- **Task instructions**:
Lines that hold the string "left" are to be counted; give only their number.

- **Data lines**:
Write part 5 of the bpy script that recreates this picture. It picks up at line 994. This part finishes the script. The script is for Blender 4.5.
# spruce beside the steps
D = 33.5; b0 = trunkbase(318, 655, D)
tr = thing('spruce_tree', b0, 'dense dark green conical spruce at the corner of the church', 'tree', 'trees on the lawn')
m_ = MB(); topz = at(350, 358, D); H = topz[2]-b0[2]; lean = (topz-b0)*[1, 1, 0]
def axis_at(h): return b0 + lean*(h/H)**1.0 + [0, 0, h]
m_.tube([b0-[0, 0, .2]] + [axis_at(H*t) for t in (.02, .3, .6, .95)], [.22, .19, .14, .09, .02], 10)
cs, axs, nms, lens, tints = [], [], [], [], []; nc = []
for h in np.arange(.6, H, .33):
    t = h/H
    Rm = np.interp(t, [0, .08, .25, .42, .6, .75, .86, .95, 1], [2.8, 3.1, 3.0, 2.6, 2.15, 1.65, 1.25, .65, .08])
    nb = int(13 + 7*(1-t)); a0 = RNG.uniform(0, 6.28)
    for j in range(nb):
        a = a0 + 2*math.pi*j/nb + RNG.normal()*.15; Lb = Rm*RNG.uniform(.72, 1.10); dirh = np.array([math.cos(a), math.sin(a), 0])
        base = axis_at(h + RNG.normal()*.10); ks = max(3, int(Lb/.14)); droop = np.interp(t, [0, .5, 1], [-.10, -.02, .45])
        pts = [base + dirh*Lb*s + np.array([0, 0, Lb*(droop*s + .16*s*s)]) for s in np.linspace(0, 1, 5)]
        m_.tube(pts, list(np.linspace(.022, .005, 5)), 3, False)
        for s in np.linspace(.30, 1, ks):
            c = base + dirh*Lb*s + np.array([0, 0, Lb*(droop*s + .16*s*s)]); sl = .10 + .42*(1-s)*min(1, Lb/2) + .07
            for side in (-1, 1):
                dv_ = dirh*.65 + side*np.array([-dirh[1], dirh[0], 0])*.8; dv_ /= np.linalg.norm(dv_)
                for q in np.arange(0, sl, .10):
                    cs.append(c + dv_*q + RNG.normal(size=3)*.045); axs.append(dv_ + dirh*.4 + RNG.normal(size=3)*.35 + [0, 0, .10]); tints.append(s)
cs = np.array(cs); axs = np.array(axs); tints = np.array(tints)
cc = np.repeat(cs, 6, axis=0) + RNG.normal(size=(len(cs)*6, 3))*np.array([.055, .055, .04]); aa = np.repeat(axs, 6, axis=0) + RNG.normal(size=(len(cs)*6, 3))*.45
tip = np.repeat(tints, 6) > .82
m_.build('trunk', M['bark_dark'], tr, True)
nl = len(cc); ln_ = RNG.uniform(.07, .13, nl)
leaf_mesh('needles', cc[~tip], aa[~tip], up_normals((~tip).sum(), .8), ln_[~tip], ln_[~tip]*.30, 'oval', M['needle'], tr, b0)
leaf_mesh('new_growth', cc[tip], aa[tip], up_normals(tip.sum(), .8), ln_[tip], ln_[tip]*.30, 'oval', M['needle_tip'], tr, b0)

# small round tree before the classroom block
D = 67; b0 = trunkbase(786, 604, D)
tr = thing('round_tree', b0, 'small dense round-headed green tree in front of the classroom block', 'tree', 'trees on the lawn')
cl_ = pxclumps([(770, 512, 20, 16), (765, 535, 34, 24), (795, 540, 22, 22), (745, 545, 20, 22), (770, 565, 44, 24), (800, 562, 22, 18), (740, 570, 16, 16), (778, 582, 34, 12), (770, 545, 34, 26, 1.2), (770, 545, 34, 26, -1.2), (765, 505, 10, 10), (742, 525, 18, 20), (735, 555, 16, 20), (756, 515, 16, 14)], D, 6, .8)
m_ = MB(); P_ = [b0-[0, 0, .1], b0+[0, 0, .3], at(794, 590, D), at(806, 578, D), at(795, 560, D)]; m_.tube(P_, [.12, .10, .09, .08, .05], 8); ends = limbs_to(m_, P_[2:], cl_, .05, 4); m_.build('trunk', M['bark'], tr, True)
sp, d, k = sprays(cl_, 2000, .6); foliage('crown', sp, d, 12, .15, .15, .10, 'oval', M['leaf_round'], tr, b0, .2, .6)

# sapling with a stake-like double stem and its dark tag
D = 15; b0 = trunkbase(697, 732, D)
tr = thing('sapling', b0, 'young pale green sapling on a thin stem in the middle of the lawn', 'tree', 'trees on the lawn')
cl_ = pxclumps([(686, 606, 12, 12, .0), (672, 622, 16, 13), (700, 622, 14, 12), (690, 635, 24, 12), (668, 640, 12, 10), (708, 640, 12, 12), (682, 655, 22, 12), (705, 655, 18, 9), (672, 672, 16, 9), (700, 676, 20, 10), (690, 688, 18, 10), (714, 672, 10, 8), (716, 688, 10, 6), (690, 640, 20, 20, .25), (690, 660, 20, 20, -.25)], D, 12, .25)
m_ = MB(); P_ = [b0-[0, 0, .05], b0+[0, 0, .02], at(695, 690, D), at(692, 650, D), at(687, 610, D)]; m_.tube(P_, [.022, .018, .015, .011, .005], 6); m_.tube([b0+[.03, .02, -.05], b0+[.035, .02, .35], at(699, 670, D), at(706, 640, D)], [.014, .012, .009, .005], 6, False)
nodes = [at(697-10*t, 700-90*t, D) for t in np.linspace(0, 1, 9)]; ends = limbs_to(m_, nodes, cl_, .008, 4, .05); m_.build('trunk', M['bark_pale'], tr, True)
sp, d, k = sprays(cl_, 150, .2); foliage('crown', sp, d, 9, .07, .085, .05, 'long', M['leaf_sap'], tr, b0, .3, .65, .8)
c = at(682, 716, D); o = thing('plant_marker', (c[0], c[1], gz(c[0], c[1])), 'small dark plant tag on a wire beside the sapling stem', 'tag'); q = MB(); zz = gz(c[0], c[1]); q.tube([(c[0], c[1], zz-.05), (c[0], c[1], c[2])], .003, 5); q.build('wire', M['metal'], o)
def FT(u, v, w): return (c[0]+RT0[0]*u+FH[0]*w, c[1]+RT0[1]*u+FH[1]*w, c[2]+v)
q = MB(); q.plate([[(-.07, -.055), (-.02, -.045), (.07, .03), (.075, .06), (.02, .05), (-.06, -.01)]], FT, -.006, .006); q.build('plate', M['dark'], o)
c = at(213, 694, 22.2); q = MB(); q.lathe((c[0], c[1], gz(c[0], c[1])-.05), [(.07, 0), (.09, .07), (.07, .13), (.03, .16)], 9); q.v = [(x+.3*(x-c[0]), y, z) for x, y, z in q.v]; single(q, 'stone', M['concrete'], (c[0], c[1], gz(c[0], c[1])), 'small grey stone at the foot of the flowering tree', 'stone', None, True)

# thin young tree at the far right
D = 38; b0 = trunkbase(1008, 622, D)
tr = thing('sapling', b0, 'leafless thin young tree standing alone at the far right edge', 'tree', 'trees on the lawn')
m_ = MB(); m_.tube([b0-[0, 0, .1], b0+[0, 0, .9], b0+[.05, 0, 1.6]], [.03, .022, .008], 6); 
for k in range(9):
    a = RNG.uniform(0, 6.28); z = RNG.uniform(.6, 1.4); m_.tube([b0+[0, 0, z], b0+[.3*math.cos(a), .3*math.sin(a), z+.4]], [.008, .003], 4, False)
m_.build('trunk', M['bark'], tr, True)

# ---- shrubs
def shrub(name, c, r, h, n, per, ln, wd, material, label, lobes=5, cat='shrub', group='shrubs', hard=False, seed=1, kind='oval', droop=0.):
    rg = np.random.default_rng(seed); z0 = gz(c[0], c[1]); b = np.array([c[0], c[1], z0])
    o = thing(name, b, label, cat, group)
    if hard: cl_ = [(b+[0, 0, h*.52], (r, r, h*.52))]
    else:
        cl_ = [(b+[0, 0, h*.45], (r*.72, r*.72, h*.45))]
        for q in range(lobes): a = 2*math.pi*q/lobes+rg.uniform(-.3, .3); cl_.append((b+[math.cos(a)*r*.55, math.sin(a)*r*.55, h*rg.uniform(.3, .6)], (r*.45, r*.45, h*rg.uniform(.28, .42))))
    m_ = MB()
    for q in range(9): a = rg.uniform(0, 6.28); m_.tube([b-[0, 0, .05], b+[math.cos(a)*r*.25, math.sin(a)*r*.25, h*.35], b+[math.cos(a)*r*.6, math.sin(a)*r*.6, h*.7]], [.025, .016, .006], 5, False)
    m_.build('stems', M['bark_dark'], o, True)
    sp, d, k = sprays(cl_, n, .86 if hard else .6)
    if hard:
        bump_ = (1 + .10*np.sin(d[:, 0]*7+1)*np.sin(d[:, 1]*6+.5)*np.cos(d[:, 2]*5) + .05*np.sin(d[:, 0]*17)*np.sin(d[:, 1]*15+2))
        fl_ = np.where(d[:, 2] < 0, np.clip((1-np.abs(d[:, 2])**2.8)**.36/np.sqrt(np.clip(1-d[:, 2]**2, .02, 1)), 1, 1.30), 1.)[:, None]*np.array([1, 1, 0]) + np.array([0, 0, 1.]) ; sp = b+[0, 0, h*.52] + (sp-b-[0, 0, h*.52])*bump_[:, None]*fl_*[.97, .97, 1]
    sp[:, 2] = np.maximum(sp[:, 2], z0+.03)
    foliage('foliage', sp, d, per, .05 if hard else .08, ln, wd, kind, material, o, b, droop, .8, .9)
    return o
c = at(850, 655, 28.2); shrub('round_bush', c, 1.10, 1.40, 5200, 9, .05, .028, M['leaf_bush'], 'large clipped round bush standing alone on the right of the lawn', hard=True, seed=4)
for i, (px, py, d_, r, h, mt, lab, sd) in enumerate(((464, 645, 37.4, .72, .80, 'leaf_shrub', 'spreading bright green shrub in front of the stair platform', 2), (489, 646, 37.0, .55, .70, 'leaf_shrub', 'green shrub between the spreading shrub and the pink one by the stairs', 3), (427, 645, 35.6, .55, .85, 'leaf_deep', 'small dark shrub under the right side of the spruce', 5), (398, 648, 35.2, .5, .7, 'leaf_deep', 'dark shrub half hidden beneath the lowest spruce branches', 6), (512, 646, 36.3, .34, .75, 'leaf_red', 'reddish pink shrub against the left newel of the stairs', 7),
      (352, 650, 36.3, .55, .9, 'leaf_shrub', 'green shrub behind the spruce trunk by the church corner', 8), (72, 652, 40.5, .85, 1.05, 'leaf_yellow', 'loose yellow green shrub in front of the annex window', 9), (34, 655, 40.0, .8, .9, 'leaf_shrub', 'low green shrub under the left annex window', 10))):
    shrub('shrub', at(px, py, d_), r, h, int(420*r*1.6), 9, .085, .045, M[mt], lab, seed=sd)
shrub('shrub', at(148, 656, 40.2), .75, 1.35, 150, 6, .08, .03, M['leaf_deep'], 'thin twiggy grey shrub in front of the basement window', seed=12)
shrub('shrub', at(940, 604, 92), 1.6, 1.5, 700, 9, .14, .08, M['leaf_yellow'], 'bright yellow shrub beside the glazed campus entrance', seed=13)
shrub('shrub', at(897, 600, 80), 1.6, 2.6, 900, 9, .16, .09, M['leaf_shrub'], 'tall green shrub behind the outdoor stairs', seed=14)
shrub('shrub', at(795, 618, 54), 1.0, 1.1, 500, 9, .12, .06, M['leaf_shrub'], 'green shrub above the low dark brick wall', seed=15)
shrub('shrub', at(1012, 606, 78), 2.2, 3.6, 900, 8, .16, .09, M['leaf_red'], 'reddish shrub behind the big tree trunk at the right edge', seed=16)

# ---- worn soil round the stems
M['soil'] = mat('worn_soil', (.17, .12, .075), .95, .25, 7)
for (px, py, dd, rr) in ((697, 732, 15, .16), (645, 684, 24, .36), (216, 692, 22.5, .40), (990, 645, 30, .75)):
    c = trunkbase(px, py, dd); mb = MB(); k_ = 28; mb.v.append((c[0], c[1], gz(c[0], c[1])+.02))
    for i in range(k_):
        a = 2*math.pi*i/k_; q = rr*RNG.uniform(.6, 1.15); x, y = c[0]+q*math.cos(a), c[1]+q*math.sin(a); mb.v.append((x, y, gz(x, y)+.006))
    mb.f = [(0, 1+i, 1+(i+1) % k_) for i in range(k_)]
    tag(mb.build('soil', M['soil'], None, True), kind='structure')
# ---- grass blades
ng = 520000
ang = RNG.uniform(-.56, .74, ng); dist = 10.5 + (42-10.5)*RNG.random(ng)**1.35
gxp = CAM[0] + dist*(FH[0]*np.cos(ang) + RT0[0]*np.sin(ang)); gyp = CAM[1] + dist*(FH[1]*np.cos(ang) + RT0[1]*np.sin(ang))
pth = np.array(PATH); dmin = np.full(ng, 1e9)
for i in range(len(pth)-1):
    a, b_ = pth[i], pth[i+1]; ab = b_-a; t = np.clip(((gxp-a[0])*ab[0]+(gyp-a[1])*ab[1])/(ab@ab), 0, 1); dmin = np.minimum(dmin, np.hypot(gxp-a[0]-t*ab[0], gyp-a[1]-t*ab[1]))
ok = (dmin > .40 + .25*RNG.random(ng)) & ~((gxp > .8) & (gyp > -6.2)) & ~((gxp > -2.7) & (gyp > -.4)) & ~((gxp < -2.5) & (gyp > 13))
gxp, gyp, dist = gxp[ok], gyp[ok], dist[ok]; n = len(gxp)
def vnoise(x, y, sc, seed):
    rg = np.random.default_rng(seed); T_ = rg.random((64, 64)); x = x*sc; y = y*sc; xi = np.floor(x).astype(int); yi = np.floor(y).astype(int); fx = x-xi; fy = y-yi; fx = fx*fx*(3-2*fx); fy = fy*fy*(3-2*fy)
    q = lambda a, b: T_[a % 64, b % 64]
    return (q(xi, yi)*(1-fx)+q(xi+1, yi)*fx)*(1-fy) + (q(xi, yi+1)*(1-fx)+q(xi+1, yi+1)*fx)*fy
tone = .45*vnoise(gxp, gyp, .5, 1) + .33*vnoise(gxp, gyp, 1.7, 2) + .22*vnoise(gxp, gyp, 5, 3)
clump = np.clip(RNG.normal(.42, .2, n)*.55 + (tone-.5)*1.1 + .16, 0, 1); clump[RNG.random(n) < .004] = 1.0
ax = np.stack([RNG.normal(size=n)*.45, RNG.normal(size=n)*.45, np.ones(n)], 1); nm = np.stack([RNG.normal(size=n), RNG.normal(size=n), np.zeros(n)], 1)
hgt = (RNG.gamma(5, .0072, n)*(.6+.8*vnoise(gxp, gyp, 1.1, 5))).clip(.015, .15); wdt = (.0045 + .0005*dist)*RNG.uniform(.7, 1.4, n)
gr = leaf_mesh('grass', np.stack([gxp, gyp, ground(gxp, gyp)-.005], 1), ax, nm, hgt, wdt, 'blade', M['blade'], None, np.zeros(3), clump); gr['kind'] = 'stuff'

--

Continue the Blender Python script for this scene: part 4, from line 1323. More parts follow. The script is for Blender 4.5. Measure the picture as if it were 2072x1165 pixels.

...

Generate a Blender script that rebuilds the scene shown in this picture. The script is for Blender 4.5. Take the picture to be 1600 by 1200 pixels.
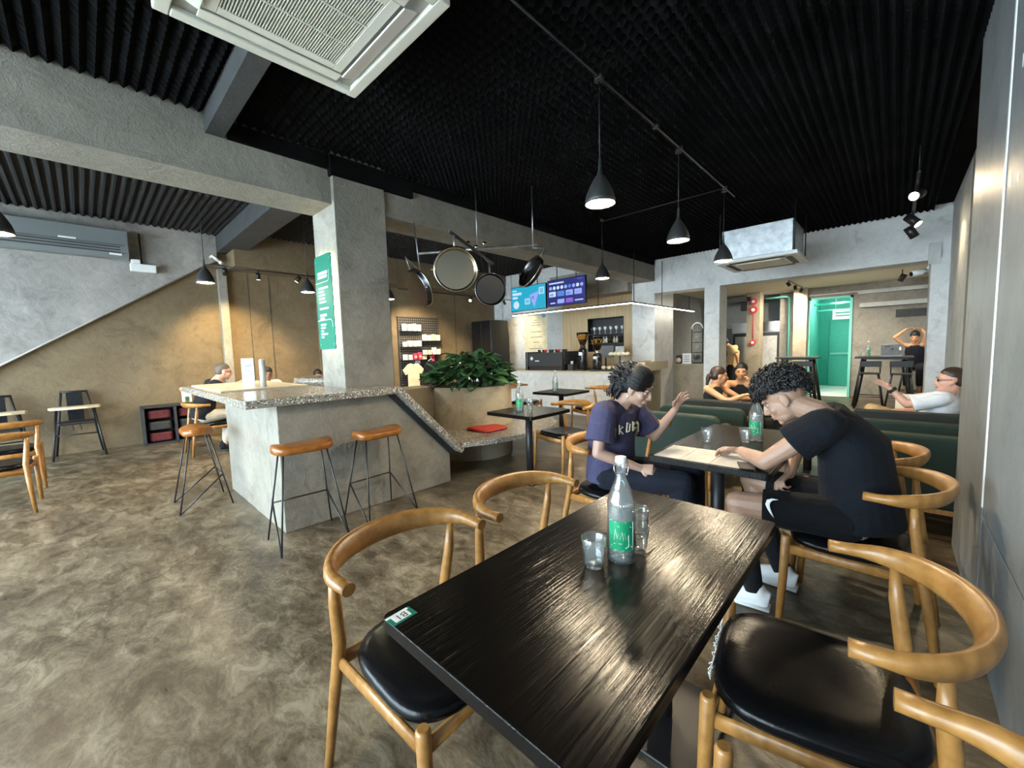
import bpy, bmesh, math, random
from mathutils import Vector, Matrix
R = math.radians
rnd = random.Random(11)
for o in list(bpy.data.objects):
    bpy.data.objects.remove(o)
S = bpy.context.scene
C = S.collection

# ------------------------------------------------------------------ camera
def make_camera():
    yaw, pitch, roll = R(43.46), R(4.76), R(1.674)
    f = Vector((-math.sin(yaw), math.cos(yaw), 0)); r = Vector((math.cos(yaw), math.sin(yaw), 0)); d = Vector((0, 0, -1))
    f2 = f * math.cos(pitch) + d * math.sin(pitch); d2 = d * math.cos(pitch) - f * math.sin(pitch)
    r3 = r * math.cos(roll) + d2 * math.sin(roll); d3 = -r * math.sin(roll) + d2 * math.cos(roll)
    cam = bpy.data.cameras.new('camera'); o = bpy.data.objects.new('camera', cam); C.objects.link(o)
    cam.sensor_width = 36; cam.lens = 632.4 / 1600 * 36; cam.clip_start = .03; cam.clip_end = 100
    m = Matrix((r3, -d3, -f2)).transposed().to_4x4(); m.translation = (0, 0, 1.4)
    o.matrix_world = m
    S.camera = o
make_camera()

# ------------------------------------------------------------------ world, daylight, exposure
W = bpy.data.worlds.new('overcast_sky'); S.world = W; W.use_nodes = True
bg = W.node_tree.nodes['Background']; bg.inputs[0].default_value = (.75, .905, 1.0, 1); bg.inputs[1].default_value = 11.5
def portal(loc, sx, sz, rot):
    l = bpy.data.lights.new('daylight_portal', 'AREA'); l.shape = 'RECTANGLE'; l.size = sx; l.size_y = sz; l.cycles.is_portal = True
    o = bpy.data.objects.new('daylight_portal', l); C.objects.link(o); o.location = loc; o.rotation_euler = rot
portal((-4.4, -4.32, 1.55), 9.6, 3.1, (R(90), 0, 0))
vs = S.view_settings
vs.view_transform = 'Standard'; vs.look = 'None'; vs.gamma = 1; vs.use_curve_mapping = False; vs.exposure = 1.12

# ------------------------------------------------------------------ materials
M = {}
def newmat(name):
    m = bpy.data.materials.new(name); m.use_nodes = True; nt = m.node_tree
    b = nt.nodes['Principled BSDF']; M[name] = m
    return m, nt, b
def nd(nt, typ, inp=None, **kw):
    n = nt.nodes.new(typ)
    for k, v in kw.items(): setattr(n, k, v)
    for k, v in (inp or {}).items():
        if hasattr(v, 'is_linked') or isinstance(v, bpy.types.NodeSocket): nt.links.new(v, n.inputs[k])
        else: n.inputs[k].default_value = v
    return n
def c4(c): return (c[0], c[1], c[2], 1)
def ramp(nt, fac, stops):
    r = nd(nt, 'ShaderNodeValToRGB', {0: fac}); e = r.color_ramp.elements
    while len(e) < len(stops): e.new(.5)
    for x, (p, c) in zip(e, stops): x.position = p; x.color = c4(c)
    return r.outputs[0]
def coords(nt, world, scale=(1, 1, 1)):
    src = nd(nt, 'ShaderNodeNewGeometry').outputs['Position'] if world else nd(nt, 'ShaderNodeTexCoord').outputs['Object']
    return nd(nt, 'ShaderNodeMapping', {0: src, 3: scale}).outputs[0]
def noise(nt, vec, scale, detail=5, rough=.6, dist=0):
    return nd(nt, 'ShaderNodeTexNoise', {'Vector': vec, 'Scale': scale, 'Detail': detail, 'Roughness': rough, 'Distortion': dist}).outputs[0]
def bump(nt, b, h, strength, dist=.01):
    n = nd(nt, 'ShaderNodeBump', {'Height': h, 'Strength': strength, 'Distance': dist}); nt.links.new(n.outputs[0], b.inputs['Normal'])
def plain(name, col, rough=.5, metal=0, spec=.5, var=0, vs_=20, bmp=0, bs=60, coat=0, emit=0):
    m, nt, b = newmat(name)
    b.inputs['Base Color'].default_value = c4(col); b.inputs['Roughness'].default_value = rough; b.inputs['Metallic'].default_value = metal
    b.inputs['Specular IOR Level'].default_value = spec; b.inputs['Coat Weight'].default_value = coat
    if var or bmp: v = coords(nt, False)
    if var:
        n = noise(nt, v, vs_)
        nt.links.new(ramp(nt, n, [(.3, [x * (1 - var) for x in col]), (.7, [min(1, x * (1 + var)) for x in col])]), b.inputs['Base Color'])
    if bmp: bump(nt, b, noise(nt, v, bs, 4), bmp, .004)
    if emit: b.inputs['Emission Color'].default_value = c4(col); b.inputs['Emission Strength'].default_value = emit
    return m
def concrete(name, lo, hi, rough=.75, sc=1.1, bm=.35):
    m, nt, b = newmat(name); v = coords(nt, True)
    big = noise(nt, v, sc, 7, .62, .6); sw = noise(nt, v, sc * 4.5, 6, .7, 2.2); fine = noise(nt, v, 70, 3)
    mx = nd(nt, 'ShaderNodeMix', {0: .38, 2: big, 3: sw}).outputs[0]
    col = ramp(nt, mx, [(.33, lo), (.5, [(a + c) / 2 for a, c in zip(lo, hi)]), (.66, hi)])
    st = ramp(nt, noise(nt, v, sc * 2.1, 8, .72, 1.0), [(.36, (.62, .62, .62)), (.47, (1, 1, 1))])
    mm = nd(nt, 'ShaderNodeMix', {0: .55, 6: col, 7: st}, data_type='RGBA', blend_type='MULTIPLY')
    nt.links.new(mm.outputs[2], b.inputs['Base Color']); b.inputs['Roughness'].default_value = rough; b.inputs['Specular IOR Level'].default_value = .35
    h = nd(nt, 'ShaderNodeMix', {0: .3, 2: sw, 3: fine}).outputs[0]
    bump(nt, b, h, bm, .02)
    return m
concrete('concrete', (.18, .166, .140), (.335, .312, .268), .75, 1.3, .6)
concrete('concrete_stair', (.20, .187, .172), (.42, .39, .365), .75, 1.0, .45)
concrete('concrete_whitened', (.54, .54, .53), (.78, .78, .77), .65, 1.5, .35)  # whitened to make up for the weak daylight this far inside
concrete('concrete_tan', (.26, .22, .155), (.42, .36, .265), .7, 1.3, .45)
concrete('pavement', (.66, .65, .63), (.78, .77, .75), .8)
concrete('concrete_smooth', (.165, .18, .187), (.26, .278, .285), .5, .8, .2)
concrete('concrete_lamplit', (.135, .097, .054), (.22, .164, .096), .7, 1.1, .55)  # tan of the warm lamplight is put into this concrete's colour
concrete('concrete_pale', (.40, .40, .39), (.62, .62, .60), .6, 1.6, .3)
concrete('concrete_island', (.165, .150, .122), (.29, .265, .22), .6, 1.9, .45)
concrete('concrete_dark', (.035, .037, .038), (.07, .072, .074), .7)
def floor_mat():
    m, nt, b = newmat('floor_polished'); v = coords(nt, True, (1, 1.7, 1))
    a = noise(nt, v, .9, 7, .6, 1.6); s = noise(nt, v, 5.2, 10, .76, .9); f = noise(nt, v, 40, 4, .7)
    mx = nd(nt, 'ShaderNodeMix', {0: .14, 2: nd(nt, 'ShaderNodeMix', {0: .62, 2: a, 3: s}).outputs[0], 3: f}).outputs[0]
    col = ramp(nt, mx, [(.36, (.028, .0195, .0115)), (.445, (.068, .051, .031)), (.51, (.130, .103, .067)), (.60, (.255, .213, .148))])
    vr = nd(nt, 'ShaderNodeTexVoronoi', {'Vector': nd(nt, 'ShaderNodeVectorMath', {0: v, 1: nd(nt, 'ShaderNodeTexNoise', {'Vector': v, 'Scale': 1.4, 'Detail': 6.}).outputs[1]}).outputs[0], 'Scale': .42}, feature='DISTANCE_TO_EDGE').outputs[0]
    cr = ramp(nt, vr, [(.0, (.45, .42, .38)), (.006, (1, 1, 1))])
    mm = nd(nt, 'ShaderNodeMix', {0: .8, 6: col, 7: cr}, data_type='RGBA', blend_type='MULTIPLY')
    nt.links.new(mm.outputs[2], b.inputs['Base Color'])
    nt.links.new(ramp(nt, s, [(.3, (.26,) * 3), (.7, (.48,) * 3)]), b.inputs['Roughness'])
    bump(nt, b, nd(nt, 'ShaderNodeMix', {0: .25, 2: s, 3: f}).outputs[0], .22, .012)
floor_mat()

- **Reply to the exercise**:
2